Heel hook protocol: Inside heel hook from cross ashi (saddle) is only available if both players have explicitly agreed before the round begins. This agreement should be made at the coach’s discretion based on the practitioners’ demonstrated tap-release reliability. Default: no heel hooks.

Rotation rule: After each score, the scoring player takes the guard position. The player who was just attacked starts in the kneeling/standing position. This creates the same competitive structure as the kimura system full game — every practitioner experiences both roles continuously.

Score: Five points per side.

Coaching Notes

The full system game reveals the practitioner’s dominant entry and their ability (or inability) to adapt when it is shut down. Most Advanced practitioners have one or two primary entries and may be passive when those entries are unavailable. The role-rotating structure over multiple rounds will expose this pattern — the practitioner who can only enter from shin-on-shin will be shut down by a partner who understands that one entry.

Coaches should observe the transition decision layer specifically. Practitioners who can enter ashi garami but cannot follow the partner’s rotation to outside ashi are operating in a position-limited way — they have the entry but not the system. The system includes the transitions, not just the initial entry.

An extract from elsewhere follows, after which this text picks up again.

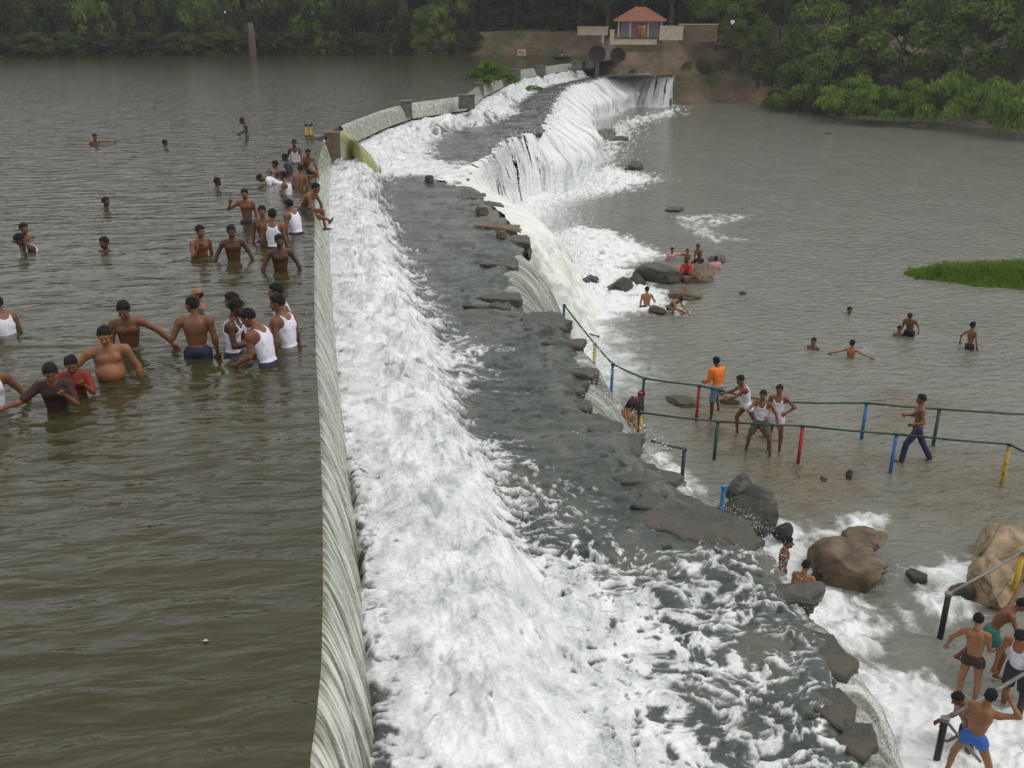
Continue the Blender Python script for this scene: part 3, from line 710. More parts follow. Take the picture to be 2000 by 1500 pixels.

The 30-second continuous hold as a win condition (alongside submissions) teaches that positional quality is itself valuable — practitioners learn that maintaining a dominant entanglement without finishing is a scoring event. This trains durability and patience alongside the finish mechanics.

Progressions

  1. Heel hooks included: With explicit consent and established tap-release reliability, add inside and outside heel hooks as permitted finishes. This is the full competitive leg entanglement environment.
  2. Standing start: Both players begin standing. The game includes establishing the first entanglement from a standing context — the standing reap entry becomes necessary.
  3. Full open rounds: Remove the role-rotating rule. Both players play continuous live rounds with no positional constraints. This is competition-equivalent leg entanglement training.